I've also recently felt a conviction that all began by seeing how our little man has... evolved. Gone are the days where we could eat quietly without his prying eyes. Now he's interested in tasting everything we put into our mouths (thus requiring us to share our portions). I feel too bad denying him the foods we're eating, but I start feeling mom guilt when I give him anything that's store bought. All those artificial ingredients! The sugar load! I have no idea what I'm subjecting his little growing body to. There was a very easy, sensible solution to this: only put good, wholesome foods on the table in the first place. But this seemed like a large commitment to pursue. In the interest of our family, I knew we had to begin somewhere, so these are the small changes that I decided to make for our home:
- Mapping out what we'll be eating at the beginning of the week
- Looking at nutrition labels and reading the ingredients
- Eating a vegetarian meal at least once a week
I have to begin by mentioning that I rolled into bed at 5am and woke up no more than 3 hours later. Taking care of a tired, cranky baby during the night is much like banging your head against a wall over and over again, one long, hopeless enterprise. The next day everything just seems exhausting. Even putting fork to mouth was too much energy exertion so breakfast wasn't going to happen. Danny came home from his 12 hour overnight shift. He was tired. I was tired. We were a real bowl of sunshine that morning.

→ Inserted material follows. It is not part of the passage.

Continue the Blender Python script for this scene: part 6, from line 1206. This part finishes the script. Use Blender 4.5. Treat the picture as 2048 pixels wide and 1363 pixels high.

ham and potato casserole / grapefruit
12:30 PM: I'm constantly amazed by the level of energy Preston possesses (even when he should be as sleep deprived as I am) His mind is always active, and his body is always exploring. When I finally put him down for a nap, it's almost unsettling to see him look so calm and peaceful. I find myself staring at him for a long while, and then there wages an internal battle: Do I take a nap next to him or do I celebrate this alone time? Sometimes, even when I'm tired, I just need to do a solo activity for my own mental sanity. Today was one of those days. I took the time to neatly plated the leftover casserole from this morning (there was more than I thought!) and added some grapefruit for a sweet treat.
pan fried lemon-pepper salmon on a bed of rice / bok-choy salad
5:00 PM: We don't eat fish often, but when we do it's usually salmon (or mackerel). I'm on a mission to learn more ways to prepare salmon. In the meantime I'm more than happy to enjoy my simple pan fried lemon-pepper salmon (also with salt, parsley, and a squeeze of lemon juice added). Yum.
pumpkin spice tea / brie + crackers
10:30 PM: When I put Preston down to sleep, my usual routine is to do the dishes, clean up Preston's mess around the house, wash up, and then unwind with a cup of tea with a smidgen of honey. And then I also ate that with one of my favorite late night snacks: cheese and crackers.
I was also tempted by these dark chocolate chunks we bought a few days ago from IKEA. Tasted better when we had them with black coffee, but it was still satisfying enough.